How Big is the Universe
Horizon

Are We Alone?

Not Extraterrestrials, other Universe!

Horizon - How BIG is the Universe?

Professor Anthony Aguirre
Anthony Aguirre

There may be one final, bizarre twist on the road. Because Anthony Aguirre thinks our universe may not be alone.

Anthony Aguirre "Sometimes when I'm headed down the highway and I'm driving, you know, my wife will say, Anthony, you're going 40 on the highway. And then she knows that I'm thinking about other universes."

He thinks there may be other universes because of the process that created our own. It's called inflation. It describes an exponential expansion in the moments after the Big Bang, at a speed the universe would never repeat again.




Inflation may have started out as a mathematical theory… But it has gained acceptance after successful testing against the evidence from the cosmic microwave background.

Anthony Aguirre "I was amazed when I saw the results, come in from those satellites that reproduced all the bumps and wiggles and all the detailed properties of that microwave background that inflation had predicted."
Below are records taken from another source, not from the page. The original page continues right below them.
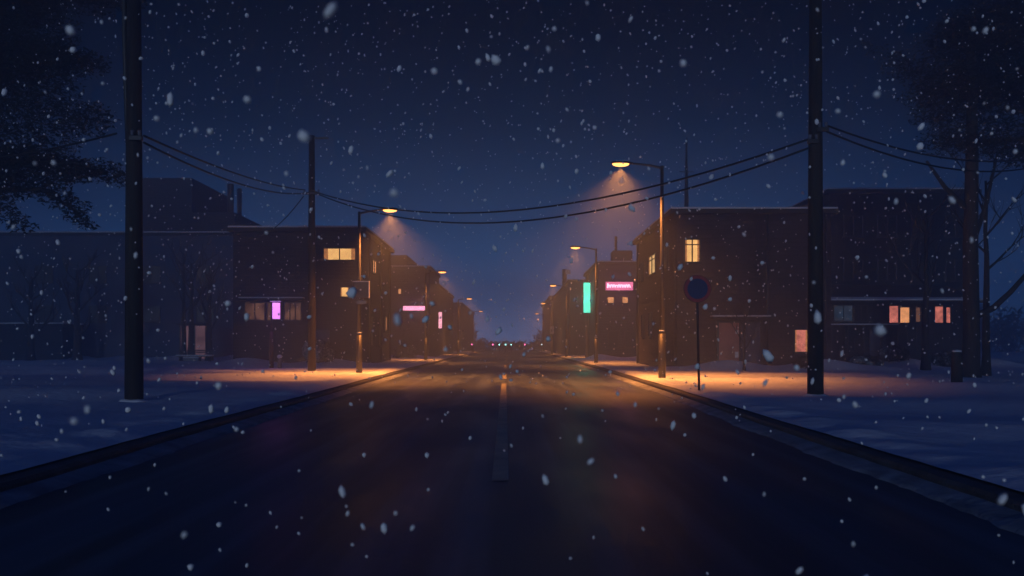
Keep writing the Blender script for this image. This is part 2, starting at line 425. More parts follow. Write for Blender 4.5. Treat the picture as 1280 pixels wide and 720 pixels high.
B.part('notice', M['signgrey'], 11.62, 11.98, 44.845, 44.855, 1.18, 1.42)
B.part('canopy', M['roof'], 10.0, 12.95, 44.15, 44.97, 2.66, 2.80, .02)
B.part('canopy_snow', M['capsnow'], 10.02, 12.93, 44.17, 44.95, 2.803, 2.88, .035)
B.tube('downpipe', M['dark'], [(12.95, 44.9, .2), (12.95, 44.9, 8.0)], .055)
B.tube('downpipe', M['dark'], [(15.9, 44.9, .2), (15.9, 44.9, 8.0)], .055)
B.tube('downpipe', M['dark'], [(8.2, 57.9, .2), (8.2, 57.9, 8.0)], .07)
B.tube('corner_pilaster', M['wallA'], [(8.28, 45.0, -.1), (8.28, 45.0, 8.0)], .10)
B.part('chimney', M['wallA'], 13.6, 14.3, 52, 52.7, 8.2, 9.0)

# left near building ---------------------------------------------------------
B = Building('street_block', 'two storey block with a wide amber upper window behind the square signboard lamp post', -17.3, -9.3, 55, 67.6, 8.65, M['wallB'], .3)
B.window('front', -11.66, -9.72, 6.68, 7.36, M['lit_y'], 1, label='wide lit amber upper window')
B.window('front', -10.62, -10.12, 4.40, 4.95, M['lit_y'], 0, label='small square lit window')
B.window('right', 58.9, 60.4, 6.25, 7.05, M['lit_o'], 1)
B.window('right', 64.8, 65.5, 2.5, 3.4, M['lit_o'], 0)
f = B.window('front', -16.55, -15.35, 2.95, 3.98, M['lit_dim'], 1, label='dim shop window')
f = B.window('front', -15.15, -14.3, 2.95, 3.98, M['lit_dim'], 0)
f = B.window('front', -14.1, -13.1, 2.95, 3.98, M['lit_dim'], 2)
B.part('shopfront_canopy', M['roof'], -16.8, -12.8, 54.3, 54.96, 4.12, 4.26, .02)
B.part('canopy_snow', M['capsnow'], -16.78, -12.82, 54.32, 54.94, 4.263, 4.33, .03)
B.part('door', M['doorblue'], -12.3, -11.3, 54.9, 54.97, .2, 2.3, .01)
for y in (57.4, 62.5, 66.9): B.tube('downpipe', M['dark'], [(-9.2, y, .2), (-9.2, y, 8.4)], .06)
for y in (58.0, 61.4): B.window('right', y, y + 1.1, 1.4, 3.2, M['glass'], 0)

# right dark house -----------------------------------------------------------
B = Building('dark_house', 'tall dark unlit building behind the low house with coral windows', 21.5, 31.5, 60, 72, 11.9, M['wallD'], .2)
for i in range(4):
    for z in (5.8, 8.8): B.window('front', 22.5 + i * 2.3, 23.7 + i * 2.3, z, z + 1.3, M['glass'], 1)
for o_ in (2.0, 5.0): B.part('roof_vent', M['roof'], 21.5 + o_, 22.3 + o_, 64, 64.8, 11.9, 12.5)
H = thing('low_house', 'low dark timber house with coral lit windows under a snowy lean-to roof', 'house', (21.5, 51.5, 0))
m = MB(); m.box(-4.2, 4.3, -1.5, 1.5, -.3, 3.78); m.box(-4.25, 4.35, -1.55, 1.55, -.3, .35)
for i in range(17): m.box(-4.2 + i * .5, -4.14 + i * .5, -1.53, -1.5, .36, 3.7)
m.build('wall', M['wallD'], H)
m = MB(); bm = m.bm
vsx = [(-4.7, -2.35, 3.72), (4.7, -2.35, 3.72), (4.4, 1.7, 4.85), (-4.7, 1.7, 4.85)]
a = [bm.verts.new(v) for v in vsx]; b_ = [bm.verts.new((v[0], v[1], v[2] + .14)) for v in vsx]
bm.faces.new(a); bm.faces.new(b_[::-1])
for i in range(4): bm.faces.new((a[i], a[(i + 1) % 4], b_[(i + 1) % 4], b_[i]))
rf = m.build('roof', M['roof'], H)
m = MB(); bm = m.bm
vs2 = [(-4.68, -2.33, 3.866), (4.66, -2.33, 3.866), (4.6, -1.9, 3.987), (-4.66, -1.75, 4.027)]
a = [bm.verts.new(v) for v in vs2]; b_ = [bm.verts.new((v[0] * .99, v[1] * .995, v[2] + .07)) for v in vs2]
bm.faces.new(a); bm.faces.new(b_[::-1])
for i in range(4): bm.faces.new((a[i], a[(i + 1) % 4], b_[(i + 1) % 4], b_[i]))
m.build('roof_snow', M['capsnow'], rf)
def hwin(x0, x1, z0, z1, pane, cur):
    m = MB(); t = .05
    m.box(x0 - t, x0, -1.60, -1.53, z0 - t, z1 + t); m.box(x1, x1 + t, -1.60, -1.53, z0 - t, z1 + t)
    m.box(x0, x1, -1.60, -1.53, z0 - t, z0); m.box(x0, x1, -1.60, -1.53, z1, z1 + t)
    for c in cur: m.box(c - .025, c + .025, -1.585, -1.552, z0, z1)
    f = m.build('window', M['frame'], H)
    MB().box(x0, x1, -1.55, -1.535, z0, z1).build('pane', pane, f)
    return f
X5 = lambda x: (x - 640) / F * 50 - 21.5
hwin(X5(1111), X5(1122), 2.65, 3.58, M['lit_r'], []); hwin(X5(1124.5), X5(1136), 2.65, 3.5, M['lit_o'], [])
hwin(X5(1144), X5(1149.5), 2.7, 3.5, M['lit_dim'], []); hwin(X5(1168), X5(1178), 2.65, 3.55, M['lit_r'], [])
hwin(X5(1182), X5(1187), 2.65, 3.5, M['lit_r'], []); hwin(X5(1042), X5(1065), 2.75, 3.6, M['lit_blue'], [X5(1054)])
hwin(X5(1068), X5(1084), 2.75, 3.6, M['glass'], [X5(1076)])
m = MB(); m.box(-1.35, -.45, -1.60, -1.54, .2, 2.2); m.build('door', M['doorblue'], H)
# rail in front of the low house
Fn = thing('porch_fence', 'dark porch fence with a snowy top rail in front of the low house', 'fence', (19.3, 48.6, 0))
m = MB()
m.box(-1.9, 1.9, -.03, .03, 2.42, 2.5); fr = m.build('top_rail', M['frame'], Fn)
MB().box(-1.9, 1.9, -.05, .05, 2.503, 2.56, .02).build('rail_snow', M['capsnow'], fr, True)
for i in range(5): MB().box(-1.85 + i * .92, -1.77 + i * .92, -.04, .04, -.1, 2.42).build('post', M['frame'], Fn)
MB().box(-1.9, 1.9, -.025, .025, 1.0, 1.06).build('rail', M['frame'], Fn)

# right second building with the pink sign -----------------------------------
B = Building('sign_building', 'hazy two storey building carrying the pink neon sign and two small amber windows', 7.3, 16, 75, 88, 8.4, M['wallC'], .2)
for (a, c) in ((760, 767), (778, 784.5)):
    B.window('front', (a - 640) / F * 75, (c - 640) / F * 75, 4.95, 5.42, M['lit_o'], 0, sill=False)
B.part('roof_block', M['wallC'], 8.9, 10.6, 78, 80, 8.4, 9.7)
B.tube('chimney_pipe', M['dark'], [(9.2, 78.5, 9.6), (9.2, 78.5, 11.0)], .12)
for a in (8.2, 9.6): B.window('front', a, a + .8, 1.2, 2.5, M['glass'], 0)
B.tube('downpipe', M['dark'], [(7.22, 84, .2), (7.22, 84, 8.2)], .07)
S = thing('pink_neon_sign', 'wide pink neon shop sign with pale script, above two small amber windows', 'sign', (9.05, 74.75, 6.35))
MB().box(-1.22, 1.22, -.02, .2, -.42, .42, .03).build('housing', M['dark'], S)
MB().box(-1.15, 1.15, -.05, -.023, -.35, .35).build('panel', M['neon_pink'], S)
pts = [(-.98, -.08, .22), (-.98, -.08, -.16)]
m = MB(); m.tube(pts, .05, 6)
cx = -.98
for k in range(9):
    wv = .21; hh = .12 if k % 3 else .09
    m.tube([(cx + wv * t, -.08, -.14 + (hh + .14) * math.sin(math.pi * min(1, t * 1.05)) ** .6 if 0 < t < .96 else -.14) for t in np.linspace(0, 1, 9)], .035, 6)
    cx += wv
m.build('script', M['neon_white'], S)
S = thing('cyan_neon_sign', 'tall narrow turquoise neon sign projecting from the building by the lamp post', 'sign', (6.92, 82, 5.75))
MB().box(-.36, .36, -.12, .12, -1.43, 1.43, .05).build('housing', M['dark'], S)
MB().box(-.31, .31, -.15, -.123, -1.38, 1.38, .0).build('panel', M['neon_cyan'], S)
MB().box(.30, .45, -.05, .05, .9, 1.0).build('bracket', M['dark'], S)
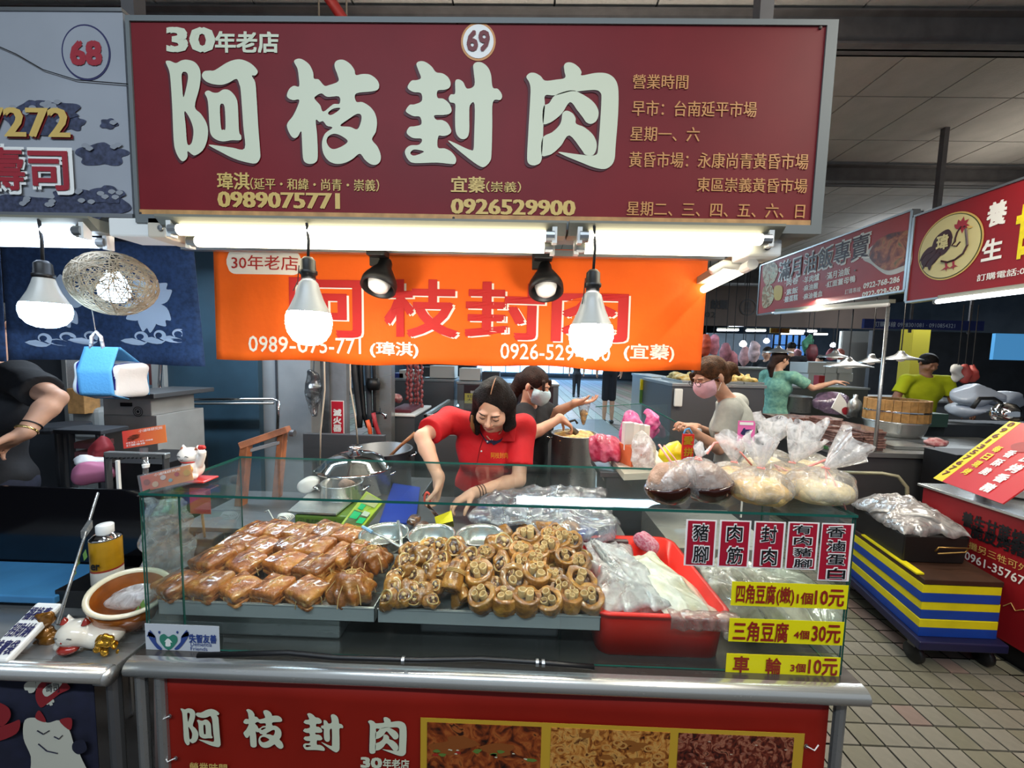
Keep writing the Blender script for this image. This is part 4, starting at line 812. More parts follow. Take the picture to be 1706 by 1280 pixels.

Inflation explains how the observable universe developed.

Soap Bubbles

Anthony Aguirre "It was doubling in size over and over again in a tiny fraction of a second, going from something like a billionth the size of a proton to something may be the size of a bubble, a soap bubble."

But inflation didn't stop with our own universe. Anthony believes it may have happened over and over again.

Anthony Aguirre "This is really a side-effect. It's a huge side-effect, it's an amazing side-effect, but it is a side-effect of something we invented already for a different purpose."

It's a process called eternal inflation.

Anthony Aguirre "There could be as many as we can imagine."

Anthony's vision – of an infinite number of infinite universes – may sound far-fetched. But the search is on to find evidence to support it. Evidence from the oldest part of our map.

Dr Sean Carroll

Anthony Aguirre "Every once in awhile we could have sort of a cosmic collision with another bubble leave an impact, it would leave a bruise, a disc in the sky on the microwave background radiation that we could look for."

Anthony and his colleagues have simulated what a collision of universes would look like. A bruise, superimposed on the cosmic microwave background. He doesn't yet have enough data to test it, but it's a tantalising glimpse of what the map could reveal with the next generation of satellites.

Anthony Aguirre "In principle I think this scenario with all these bubbles is testable, we can actually go out and look for them."

This may be the ultimate map of the universe.

Anthony Aguirre "We're talking about understanding and testing and theorising in a scientific way about an infinite number of universes. It simultaneously so mind-boggling and yet it's still rigourous science – do mathematics, they do experiments, we can really test it."

Sean Carroll "Someday we'll understand the universe so well that we can literally take that map, put it on a little compact disc and put it in our pockets and take it home."